Sambar.id, BANTEN - Suhu politik jelang pemilu 2024 mulai memanas, para elite politik sudah mulai melakukan manuper politik terkesan curi start, seperti melalui pembentukan tim sukses, penggalangan masa secara terselubung, serta bermacam bentuk promosi lainnya.
Salah satu pengamat Politik Jacob Ereste, menghawatirkan politik tanpa etika yang baik dapat berdampak buruk, seperti terjadinya pertikaian dan perentangan antar kelompok pendukung dengan tindakan anarkis, sehingga akan dapat mengganggu stabilitas keamanan dan ketertiban masyarakat.
Menurut Jacob Ereste, kalau pun saat pemilu (Pemilihan Presiden dan Wakil Presiden, Anggota Legislatif dan Kepala Daerah) nanti terpaksa harus memilih -- karena yang harus dipilih semuanya buruk, pasti ada yang baik, setidaknya pilihlah yang terbaik dari yang buruk itu. Sebab Pemilu harus tetap dilakukan, meski juga banyak orang yang tak yakin Pemilu 2024 tetap berlangsung.

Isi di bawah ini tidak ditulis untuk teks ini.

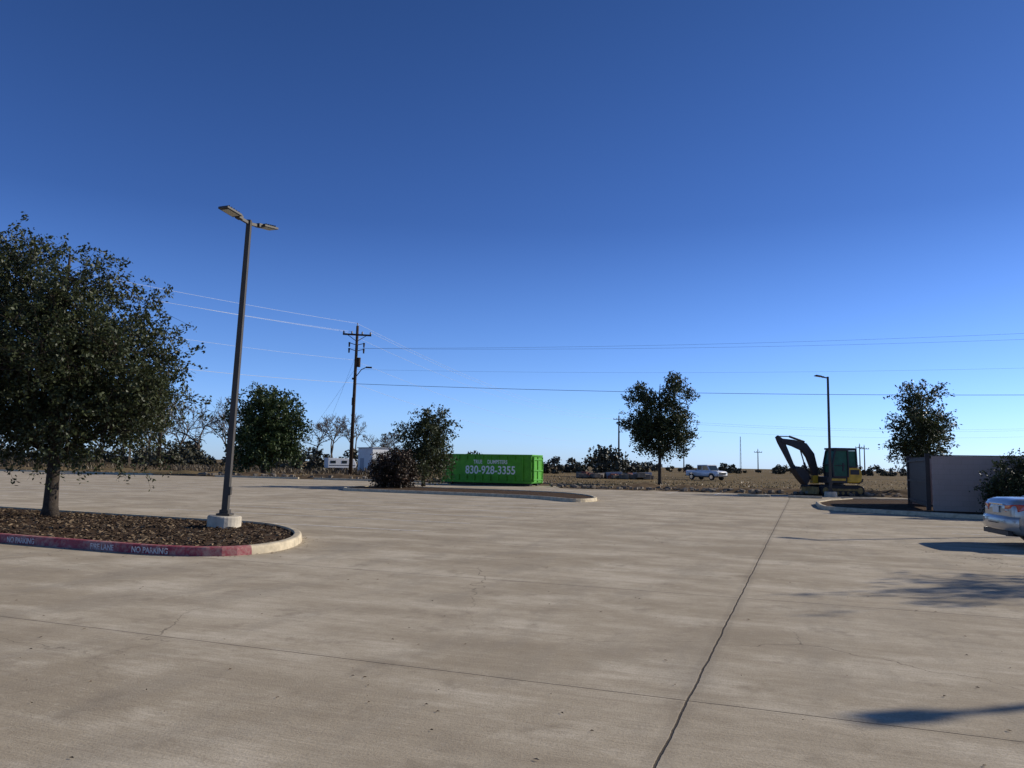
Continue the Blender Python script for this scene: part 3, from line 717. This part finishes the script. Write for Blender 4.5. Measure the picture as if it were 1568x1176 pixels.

"Pilihan terbaik diantara yang terburuk itu, toh tetap harus mengacu pada kapabilitas, syarat untuk dipilih mulai dari integritas yang harus mengacu pada etikabilitas dan intelektualitas yang mumpuni. Bisa saja diantaranya yang mengedepankan etikabilitas lebih utama dari intelektualitas, karena intelektualitas hanya bersandarkan pada akal yang bisa luput dari endusan hati yang manusiawi," kata Jacob, Sabtu (28/08/2024).
Selain itu Jacob menambahkan, acap kali keputusan harus dilakukan tanpa pertimbangan akal, tetapi atas pengembaraan hati nurani.
Integritas merupakan proyeksi dari apa yang bisa dilihat pada perilaku yang bersangkutan dalam tindak tanduknya bercampur gaul dengan orang lain dalam sehari-hari. Maka itu, integritas seseorang dapat menunjukkan konsistensi antara ucapan dan perbuatan serta keyakinan dirinya yang dapat dilihat sekaligus dirasakan oleh banyak orang, meski kita sendiri sangat mungkin belum bisa ikut menikmati langsung dari apa yang telah dilakukan oleh tokoh tersebut.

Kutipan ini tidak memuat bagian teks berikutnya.